「3年も家から一歩も出ずに、すぐこの仕事というのはいくらなんでもハードルが高すぎる*と思うよ。不特定多数の人が次々来て、なかにはいきなり怒鳴る人もいるし、理不尽なことだって言われるよ」
「マネージャーさんのことはよく知っているし、あなたにならうちの子をまかせても大丈夫だと思うのよ。なんとか協力してほしいの」
私は藤川さんを説得するが、彼女は「なんとかお願い」の一辺倒。
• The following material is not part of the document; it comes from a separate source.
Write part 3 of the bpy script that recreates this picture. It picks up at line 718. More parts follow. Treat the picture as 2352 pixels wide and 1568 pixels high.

とりあえず、面接だけはしてみることにした。
約束の日、彼はお母さんの雅代さんと一緒にやってきた。
「面接は彼ひとりでします」と言うと、母子ともに不安そうな顔をしていたが、心を鬼にして事務所の扉を母親の鼻先で閉めた。
中学を出てから3年、母親以外の人とは初めて話すという心細そうな彼に、この仕事はお客を選べず、一人一人に臨機応変に対応せねばならぬこと、突然の遅刻や欠勤は絶対に許されないことなどを懇々(こんこん)と話した。
「今言ったことを理解したうえで、頑張ってみると言うのなら、店の者は全員で応援する。でも難しそうなら初めから辞退してほしいの。必死で教えたのに、すぐ辞められたらこっちだってガックリするから」
そう伝えると、腕組みしたまま聞いていた彼はそこでようやく「ま、やってみますかね」とだけ言った。
引きこもりの子・藤川徹也君の勤務初日が来た。
私がまずはレジに入ってもらうよう指示したが、徹也君は怖がった。3年間、自宅から一歩も出ず、家族以外と口をきくこともなくすごしてきたのだから無理もない。徹也君がレジに入る際には必ず私が一緒に付き添った。徹也君は影のようにくっついていた。
自分で買い物*をしたこともなかったためだろう、レジに正確な金額を入力することができなかった。たとえば、5035円が打てない。間に0が入ると、どう打ってよいのかわからなくなった。
通常は最短3日で基本的な業務を教え込み、まずはレジに立たせて、「習うより慣れよ」でやらせていくのだが、彼がひとりでレジに立つまでに1カ月の時間がかかった。